Was wünsche ich mir? Dass ich weiter arbeiten kann. Dass ich mir da bin. Und also auch den anderen.

Ich wünsche aber auch, dass NRW in der Lage sein wird, doch noch all die Daten zu den Missbrauchsfällen auszulesen, zu verwerten und es nicht dabei belässt, dass das Bundesland NRW die Technik nicht dafür hat.

Was tue ich? Zusammen mit Monika Detering schreibe ich an einem Kriminalroman.
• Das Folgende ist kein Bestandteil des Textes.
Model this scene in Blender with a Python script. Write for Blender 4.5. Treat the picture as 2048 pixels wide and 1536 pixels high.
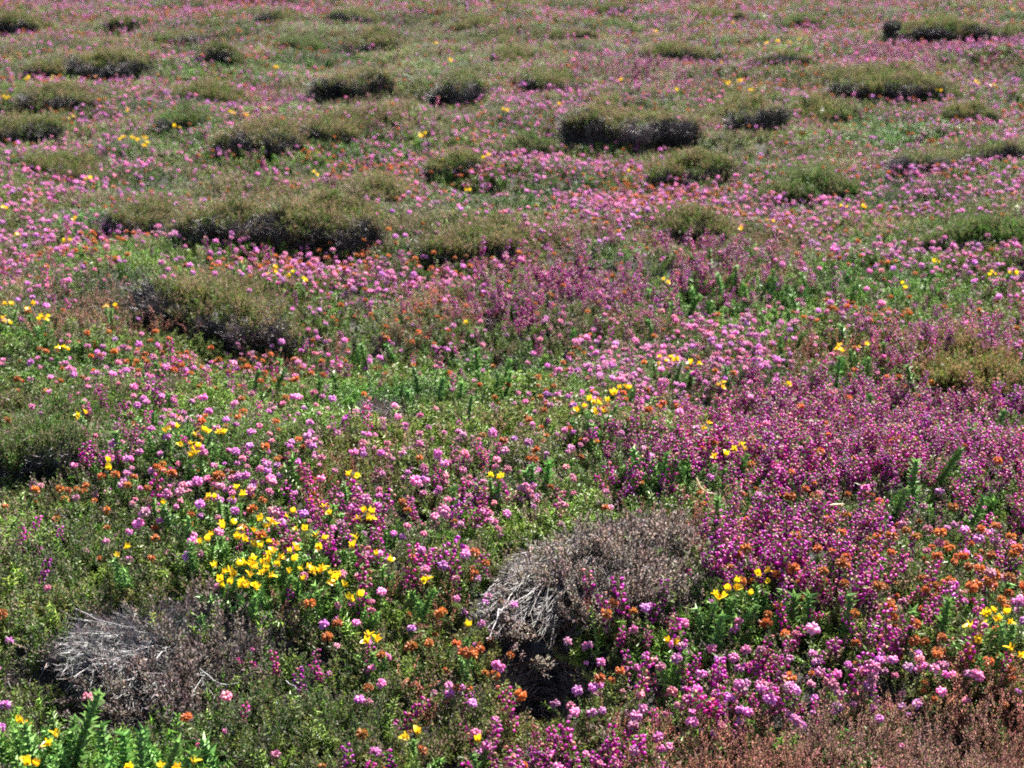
import bpy, math
import numpy as np
from mathutils import Vector, Matrix, Euler

rng = np.random.default_rng(11)
SC = bpy.context.scene
for o in list(bpy.data.objects):
    bpy.data.objects.remove(o)
COL = SC.collection

# ------------------------------------------------------------------ camera
CAM_H, PITCH, FPX = 1.5, math.radians(18.2), 3000.0      # FPX: focal length in pixels of a 2048 wide frame
cam_d = bpy.data.cameras.new("camera")
cam = bpy.data.objects.new("camera", cam_d)
COL.objects.link(cam)
cam.location = (0, 0, CAM_H)
cam.rotation_euler = (math.pi / 2 - PITCH, 0, 0)
cam_d.sensor_width = 36
cam_d.lens = 36 * FPX / 2048
cam_d.clip_end = 500
cam_d.dof.use_dof = True
cam_d.dof.focus_distance = 3.2
cam_d.dof.aperture_fstop = 5.6
SC.camera = cam

# ------------------------------------------------------------------ sky, sun, exposure
SUN_AZ, SUN_EL = math.radians(32), math.radians(47)      # ahead of the camera, to the right
w = bpy.data.worlds.new("World")
SC.world = w
w.use_nodes = True
nt = w.node_tree
bg = nt.nodes["Background"]
sky = nt.nodes.new("ShaderNodeTexSky")
sky.sky_type = 'NISHITA'
sky.sun_disc = False
sky.sun_elevation = SUN_EL
sky.sun_rotation = SUN_AZ
nt.links.new(sky.outputs[0], bg.inputs[0])
bg.inputs[1].default_value = 0.055
sl = bpy.data.lights.new("sun", 'SUN')
sl.energy = 5.0
sl.angle = math.radians(0.5)
sl.color = (1.0, 0.955, 0.885)
sun = bpy.data.objects.new("sun", sl)
COL.objects.link(sun)
sd = Vector((math.sin(SUN_AZ) * math.cos(SUN_EL), math.cos(SUN_AZ) * math.cos(SUN_EL), math.sin(SUN_EL)))
sun.rotation_euler = sd.to_track_quat('Z', 'Y').to_euler()
sun.location = sd * 30
vs = SC.view_settings
vs.view_transform = 'Standard'
vs.look = 'None'
vs.exposure = 2.32
vs.gamma = 1
vs.use_curve_mapping = False
SC.render.engine = 'CYCLES'
SC.cycles.use_denoising = False
SC.cycles.filter_width = 1.9
SC.cycles.max_bounces = 4
SC.cycles.diffuse_bounces = 3
SC.cycles.glossy_bounces = 1
SC.cycles.transmission_bounces = 2
SC.cycles.adaptive_threshold = .02
SC.cycles.transparent_max_bounces = 4

# ------------------------------------------------------------------ projection helpers (photograph pixels, 2048 x 1536)
cp, sp = math.cos(PITCH), math.sin(PITCH)
def project(x, y, z):
    dz = z - CAM_H
    dep = y * cp - dz * sp
    up = y * sp + dz * cp
    return 1024 + FPX * x / dep, 768 - FPX * up / dep, dep

def vnoise(x, y, seed=0):
    x = np.asarray(x, float); y = np.asarray(y, float)
    xi = np.floor(x).astype(np.int64); yi = np.floor(y).astype(np.int64)
    fx = x - xi; fy = y - yi
    fx = fx * fx * (3 - 2 * fx); fy = fy * fy * (3 - 2 * fy)
    def h(a, b):
        n = (a * 374761393 + b * 668265263 + seed * 974634777) & 0xFFFFFFFF
        n = ((n ^ (n >> 13)) * 1274126177) & 0xFFFFFFFF
        return ((n ^ (n >> 16)) & 0xFFFFFF) / float(0xFFFFFF)
    return (h(xi, yi) * (1 - fx) + h(xi + 1, yi) * fx) * (1 - fy) + (h(xi, yi + 1) * (1 - fx) + h(xi + 1, yi + 1) * fx) * fy

def fbm(x, y, seed=0, oct=3):
    s, a, t = 0, 1, 0
    for k in range(oct):
        s = s + a * vnoise(np.asarray(x) * 2 ** k, np.asarray(y) * 2 ** k, seed + k * 7)
        t += a; a *= .5
    return s / t

PITS = []                                                 # (x, y, radius_x, radius_y, depth)
def ground_z(x, y):
    z = 0.28 * (fbm(np.asarray(x) / 1.5, np.asarray(y) / 1.1, 3, 2) - .5) + 0.17 * (fbm(np.asarray(x) / .75 + 7, np.asarray(y) / .6, 19, 2) - .5) + 0.05 * (fbm(np.asarray(x) / .3, np.asarray(y) / .3, 9) - .5)
    for (px, py, rx, ry, d) in PITS:
        z = z - d * np.exp(-(((x - px) / rx) ** 2 + ((y - py) / ry) ** 2) ** 1.5)
    return z

def pix(px, py, lift=0.0):
    """ground point whose spot `lift` metres above the ground is seen at a pixel of the photograph"""
    u, v = (px - 1024) / FPX, (768 - py) / FPX
    d = np.array([u, cp + v * sp, -sp + v * cp])
    z = lift
    for _ in range(12):
        t = (z - CAM_H) / d[2]
        x, y = d[0] * t, d[1] * t
        z = float(ground_z(x, y)) + lift
    return x, y, z - lift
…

Dore Vermeulen und Jacob Witowski ermitteln im Münsterland. Wir kommen voran. Und es ist spannend. Auch für einen selbst.

Und: Es gibt ja immer ein nächstes Buch. Hier liegen Gedichte. Noch wenige aufgeschrieben, aber viele in mir drin. Als Schatten, Bilder, Töne. Als veränderte Herzschläge. Auch das Projekt Fluchtlinien muss noch weiter geschrieben werden. Überall liegen Zettel, Kritzeleien, Material. Vieles passiert Revue, halbe Sätze werden gesammelt. Ich lese immer viel, schaue wie schreiben andere, wie bauen sie ihre Sätze. Manchmal kommt auch Mutlosigkeit, dann wieder Tollkühnheit. Ich kann das. Irgendwann mündet alles in eine erst aufgeregte, dann ruhige Arbeit.